Alison Flood 

Reni Eddo-Lodge polemic tops poll of most influential books by women

Eddo-Lodge’s Why I’m No Longer Talking to White People About Race beat books by Germaine Greer and Simone de Beauvoir
  
  

British author Reni Eddo-Lodge, whose book Why I’m No Longer Talking to White People About Race has topped a list of Top 10 books by women that changed the world
British author Reni Eddo-Lodge, whose book Why I’m No Longer Talking to White People About Race has topped a list of Top 10 books by women that changed the world Photograph: PR

Reni Eddo-Lodge’s book Why I’m No Longer Talking to White People About Race has been named the most influential book written by a woman. The 2017 book bested titles including Mary Wollstonecraft’s A Vindication of the Rights of Woman and Germaine Greer’s The Female Eunuch.

Academics, booksellers and publishers curated a list of the “Top 10 books by women that changed the world”, which was voted on by members of the public. Titles on the list range from Eddo-Lodge’s polemic on race to Virginia Woolf’s A Room of One’s Own and Anne Frank’s The Diary of a Young Girl. Eddo-Lodge’s book, which won the the Jhalak prize for the best book by a British writer of colour, received 12% of the public vote.

Other books on the list included Simone de Beauvoir’s The Second Sex, Rachel Carson’s Silent Spring, Maya Angelou’s I Know Why the Caged Bird Sings, Mary Shelley’s Frankenstein and Charlotte Brontës Jane Eyre, was conducted for Academic book week.

Eddo-Lodge said her win was “an honour”.

“My book, less than a year old, is a baby compared to the titans and bona fide classics on this shortlist,” she said. “In fact, we need a few more years to determine if it’s really changed the world. However, I will respect this public vote. Thank you to all who voted for Why I’m No Longer Talking to White People About Race.
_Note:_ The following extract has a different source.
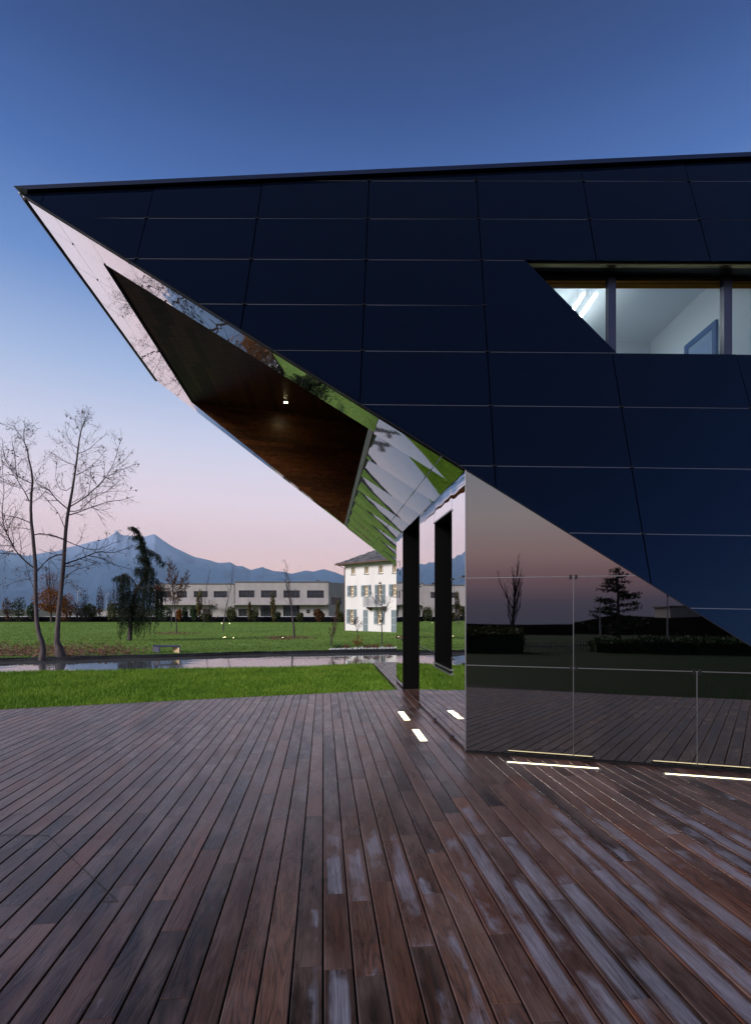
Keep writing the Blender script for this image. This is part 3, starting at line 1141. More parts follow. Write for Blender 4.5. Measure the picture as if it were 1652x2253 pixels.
# ---- rear body (closes the volume)
KI3 = s3(*KINK); FA3 = s3(PMIN, KINK[1] + slope_far * (PMIN - KINK[0]))
RR = V(TR3.x + 1, 17.0, TR3.z - 0.2)
mb = MB()
mb.f.append((0, 1, 2, 3)); mb.v += [TIP + V(.12, .06, .02), KI3 + V(.05, 0, .08), RR, TR3 + V(0, .2, -.03)]
obj('roof', mb, M['cap'], BLD)
mb = MB()
mb.v += [KI3 + V(.02, .02, .05), FA3 + V(0, .02, .0), V(RR.x, RR.y, 0), RR]
mb.f.append((0, 1, 2, 3))
wend = w3(QE, 0)
mb.v += [V(wend.x, wend.y, 0), V(wend.x, wend.y, HT - .03), V(wend.x + 2.0, wend.y + .25, HT - 1.2), V(wend.x + 2.0, wend.y + .25, 0)]
mb.f.append((4, 5, 6, 7))
mb.v += [V(wend.x + 2.0, wend.y + .25, 0), V(wend.x + 2.0, wend.y + .25, 3.0), V(RR.x, RR.y, 3), V(RR.x, RR.y, 0)]
mb.f.append((8, 9, 10, 11))
mb.v += [TR3 + V(0, .2, 0), RR, V(RR.x, RR.y, 0), BRp + V(.1, .1, 0)]
mb.f.append((12, 13, 14, 15))
obj('rear_wall', mb, M['navy'], BLD)

# ---- strip window in the facade and the lit room behind it
T0, T1 = f3(WTL[0], wtop - .004, -.02), f3(WR, wtop - .004, -.02)
B0, B1 = f3(WBL[0], wbot + .004, -.02), f3(WR, wbot + .004, -.02)
GY = T0.y + 0.26
win = MB()
zt = T0.z
win.quad(T0, T1, V(T1.x, GY + .1, T1.z), V(T0.x, GY + .1, T0.z))
window = obj('window_head', win, M['black'], BLD)
mb = MB()
mb.prism([T0 + V(.05, .02, -.006), T1 + V(0, .02, -.006), T1 + V(0, .085, -.008), T0 + V(.05, .085, -.008)], V(0, 0, -.01))
obj('head_trim', mb, mat('brass_trim', (0.30, 0.23, 0.10), 0.25, 0.9), window)
mb = MB()
mb.quad(T0, B0, V(B0.x, GY + .05, B0.z), V(T0.x, GY + .05, T0.z))
mb.quad(B0, B1, V(B1.x, GY + .05, B1.z - .05), V(B0.x, GY + .05, B0.z - .05))
obj('window_reveal', mb, M['navy_frame'], window)


def xat(u, D): return (u - UC) / F * D


ztop = EYE + (VH - 614) / F * GY
xr = xat(1990, GY)
mb = MB(); mb.bbox((T0.x - .1, GY - .03, ztop), (xr, GY + .03, T0.z + .02))
obj('head_frame', mb, M['black'], window)
for u0, u1 in ((1335, 1352), (1588, 1606), (1842, 1860), (1985, 2003)):
    mb = MB(); mb.bbox((xat(u0, GY), GY - .045, 4.5), (xat(u1, GY), GY + .045, ztop - .002))
    obj('mullion', mb, M['navy_frame'], window)
ux = [1130, 1335, 1352, 1588, 1606, 1842]
for u0, u1 in ((1130, 1335), (1352, 1588), (1606, 1842), (1860, 1985)):
    mb = MB(); mb.quad(V(xat(u0, GY), GY, 4.5), V(xat(u1, GY), GY, 4.5), V(xat(u1, GY), GY, ztop - .003), V(xat(u0, GY), GY, ztop - .003))
    obj('window_pane', mb, M['pane'], window)
RC = 6.9
mb = MB()
x0, x1, yb, fl = 1.4, 5.40, 10.27, 3.9
x2 = 8.4
mb.quad(V(x0, GY + .05, RC), V(x2, GY + .05, RC), V(x2, yb, RC), V(x0, yb, RC))
mb.quad(V(x0, yb, fl), V(x2, yb, fl), V(x2, yb, RC), V(x0, yb, RC))
mb.quad(V(x2, GY + .05, fl), V(x2, yb, fl), V(x2, yb, RC), V(x2, GY + .05, RC))
mb.quad(V(x0, GY + .05, fl), V(x0, yb, fl), V(x0, yb, RC), V(x0, GY + .05, RC))
mb.quad(V(x0, GY + .05, fl), V(x2, GY + .05, fl), V(x2, yb, fl), V(x0, yb, fl))
room = obj('room', mb, M['white_room'], BLD)
mb = MB(); mb.bbox((x1, GY + .09, fl + .01), (x1 + .1, yb - .01, RC - .004)); obj('partition', mb, M['white_room'], room)
zb = EYE + (VH - 634) / F * (GY + .07)
mb = MB(); mb.bbox((x0, GY + .065, zb), (xr, GY + .075, zb + .20))
obj('roller_blind', mb, M['tan'], room)
mb = MB(); mb.bbox((x0, GY + .050, zb + .055), (xr, GY + .060, zb + .068))
obj('blind_bar', mb, mat('brown_bar', (.1, .05, .015), .6), room)

LZ = RC - .20
for lx, w_, lab in ((3.32, .034, 'glowing ceiling tube in the lit room, the one touching the slanted window edge'), (3.52, .040, 'glowing ceiling tube in the lit room, the one further from the slanted edge')):
    t = thing('ceiling_lamp', (lx, 9.0, LZ), lab, 'lamp', 'ceiling tubes in the lit room')
    mb = MB(); mb.bbox((lx - w_ / 2, 8.33, LZ + .001), (lx + w_ / 2, 9.67, LZ + .012)); obj('housing', mb, M['tubebody'], t)
    mb = MB(); mb.bbox((lx - w_ / 2, 8.34, LZ - .034), (lx + w_ / 2, 9.66, LZ)); obj('tube', mb, M['tube'], t)
    for y_ in (8.6, 9.4):
        mb = MB(); mb.tube([V(lx, y_, LZ + .01), V(lx, y_, RC)], [.003, .003], 4); obj('wire', mb, M['tubebody'], t)
pf = thing('picture', (x1 - .02, 8.66, 5.4), 'blue framed picture hung on the wall of the lit room', 'picture')
mb = MB()
for a, b in (((8.24, 6.13), (9.08, 6.22)), ((8.24, 5.3), (9.08, 5.39)), ((8.24, 5.39), (8.33, 6.13)), ((8.99, 5.39), (9.08, 6.13))):
    mb.bbox((x1 - .04, a[0], a[1]), (x1 - .003, b[0], b[1]))
obj('frame', mb, M['picframe'], pf)
mb = MB(); mb.bbox((x1 - .02, 8.33, 5.39), (x1 - .004, 8.99, 6.13)); obj('mount', mb, M['picmount'], pf)
mb = MB(); mb.bbox((x1 - .024, 8.44, 5.5), (x1 - .0205, 8.88, 6.02)); obj('print', mb, M['picprint'], pf)

# ------------------------------------------------------------------ the deck
m_, nt_, p_ = new_mat('weathered_deck_board')
N, L = nt_.nodes, nt_.links


def node(t, **kw):
    n = N.new(t)
    for k_, v_ in kw.items():
        setattr(n, k_, v_)
    return n


def math_(op, a=None, b=None, c=None, clamp=False):
    n = node('ShaderNodeMath', operation=op, use_clamp=clamp)
    for i, x in enumerate((a, b, c)):
        if x is None: continue
        if isinstance(x, (int, float)): n.inputs[i].default_value = x
        else: L.new(x, n.inputs[i])
    return n.outputs[0]


def mixc(fac, a, b, mode='MIX'):
    n = node('ShaderNodeMix', data_type='RGBA', blend_type=mode)
    for sock, x in (('Factor', fac), ('A', a), ('B', b)):
        if isinstance(x, (int, float)): n.inputs[sock].default_value = x
        elif isinstance(x, tuple): n.inputs[sock].default_value = (*x, 1)
        else: L.new(x, n.inputs[sock])
    return n.outputs['Result']


uvn = node('ShaderNodeUVMap', uv_map='UVMap')
att = node('ShaderNodeAttribute', attribute_name='rnd')
rnd = att.outputs['Fac']
sep = node('ShaderNodeSeparateXYZ'); L.new(uvn.outputs[0], sep.inputs[0])
ux_, uy_ = sep.outputs['X'], sep.outputs['Y']      # across (m, centred), along (m)
r2 = math_('FRACT', math_('MULTIPLY', rnd, 57.31))
r3 = math_('FRACT', math_('MULTIPLY', rnd, 131.7))
r4 = math_('FRACT', math_('MULTIPLY', rnd, 311.3))
cmb = node('ShaderNodeCombineXYZ')
L.new(ux_, cmb.inputs[0]); L.new(uy_, cmb.inputs[1]); L.new(math_('MULTIPLY', rnd, 90.0), cmb.inputs[2])


def nz(scale_vec, scale=1.0, detail=3.0, rough=0.5, dist=0.0):
    mp = node('ShaderNodeMapping'); mp.inputs['Scale'].default_value = scale_vec
    L.new(cmb.outputs[0], mp.inputs[0])
    n = node('ShaderNodeTexNoise'); n.inputs['Scale'].default_value = scale; n.inputs['Detail'].default_value = detail; n.inputs['Roughness'].default_value = rough; n.inputs['Distortion'].default_value = dist
    L.new(mp.outputs[0], n.inputs['Vector'])
    return n.outputs['Fac']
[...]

I hope it instigates world-changing passion in my readers.”

Eddo-Lodge’s book is a confrontation of racism in Britain, which she says is a country “still profoundly uncomfortable with race and difference”. The book “couldn’t be more timely”, said Alan Staton of the Booksellers Association, which runs the annual celebration of academic books.

“Issues of race and class, which too many of our political leaders and commentators are wilfully or unconsciously simply not attuned to, have made their way to the top of the news agenda – often through tragic and shameful circumstances,” he said. “The strength of the public reception to Why I’m No Longer Talking to White People About Race – the type of book that ignites campus debate – and the fact that it has topped this Academic book week poll, offers encouragement that there are large numbers of readers willing to intelligently engage with these issues.”